The Settlers

Film Review: "The Settlers"
MUBI
In 1893, a Spanish businessman and industrialist in Chile decided to expand his territory and become a titan in this new nation. The only thing standing in the way of his glory was a population of native people who had been living there for generations and generations. To reassert his claim on the land, he sent three men, Segundo, a Chilean Mestizo, MacLennan, an English army captain, and Bill, a Texan cowboy, on a journey through the treacherous territory of Patagonia to “clean” it of its population, the Ona. In The Settlers, Chilean director, Felipe Gálvez Haberle takes his audience on this journey filled with majestic landscapes and imminent disaster. One of two major Chilean films this year that re-examine key moments in the country’s history alongside Pablo Larrain’s, El Condor, The Settlers is a shining example of just why revisionist Westerns are so impactful and important.

Settler Violence. Whereas most other Westerns about the foundation of a nation through territorial expansion may depict the leaders of this assault as heroes akin to John Wayne or Gary Cooper, Gálvez Haberle demystifies the glory of this national fabrication. These are not virtuous and honorable men with a vision for a future, but mere mercenaries with an unquenchable and unreasonable thirst for violence. In fact, Gálvez Haberle chooses to focus more on their own catfights and ego-fueled contests rather than the massacre. With a cast of actors who can say more with their fists than with their words, the audience is given a deconstructed image of the John Wayne figure as who he really was: an unstable, emasculated wanderer in need of validation through any means necessary. What use would there be in showing the same images of the white man’s fight against the native population? Even if depicted sympathetically, it would only bring up the same emotions, stereotypes, and myths.

Our Complicity. Just as the mercenaries conclude their journey and are about to embark on a massacre, the film cuts to a few years in the future, away from the rugged landscapes of Patagonia and into the quiet and elegant mansion owned by Menendez. In effect, the most violent event of this period was not the killing but the story that was told afterward. The role of government agents and later even filmmakers in propagating the lie of the savage and/or codependent natives has been propped up time and again. By omitting the climactic and, oftentimes, balletic violence of most films of its kind, we take out the romance and see the bleak reality.

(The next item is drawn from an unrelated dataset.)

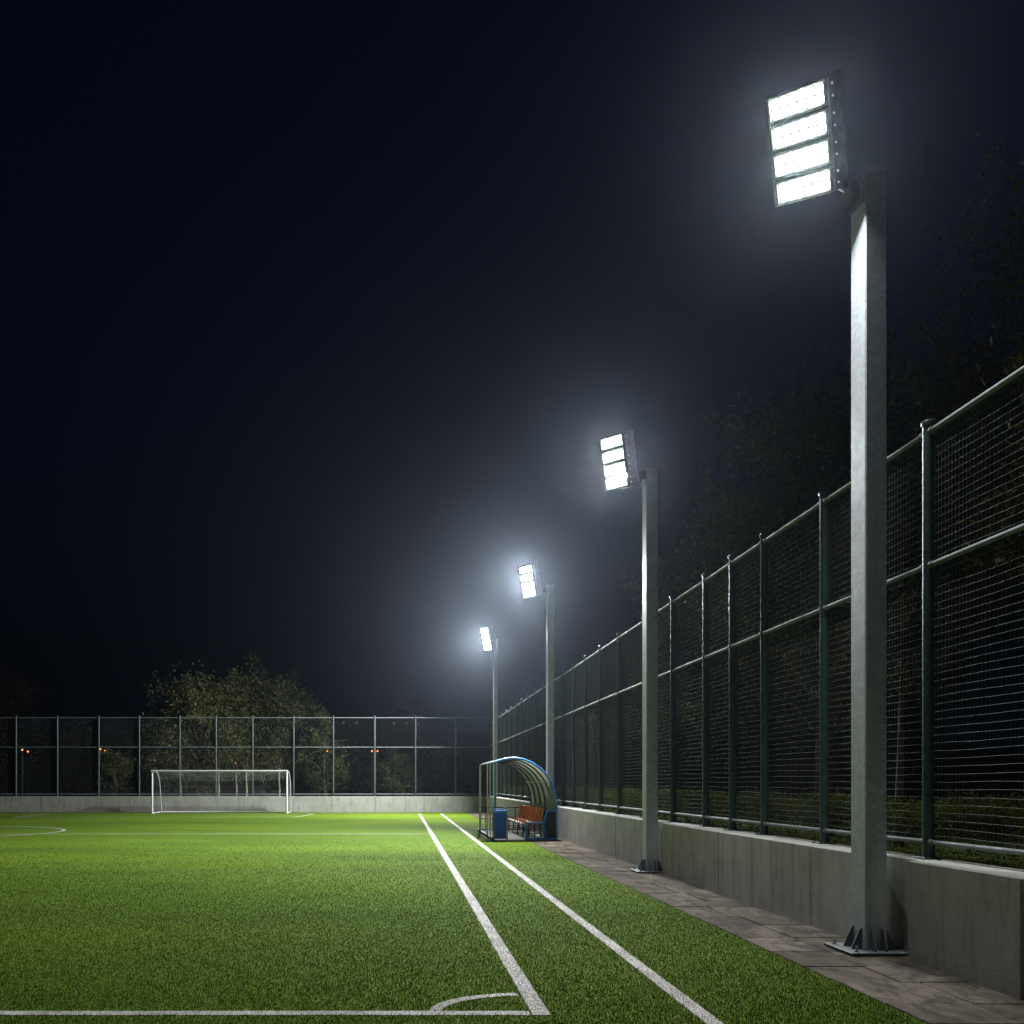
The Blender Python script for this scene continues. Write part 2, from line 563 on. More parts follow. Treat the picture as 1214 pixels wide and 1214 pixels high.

Though not easy to watch, The Settlers is an epic story that rewrites the rules of the Western. Its power can be summed up in one scene. When meeting a group of Argentine soldiers, the three mercenaries gaze up at the monumental Andes mountains that the native populations have called home for centuries and lament that they thought it would be more grand. While European artillery may have won the war, anyone with a brain can see that the majesty of this natural image holds all the power.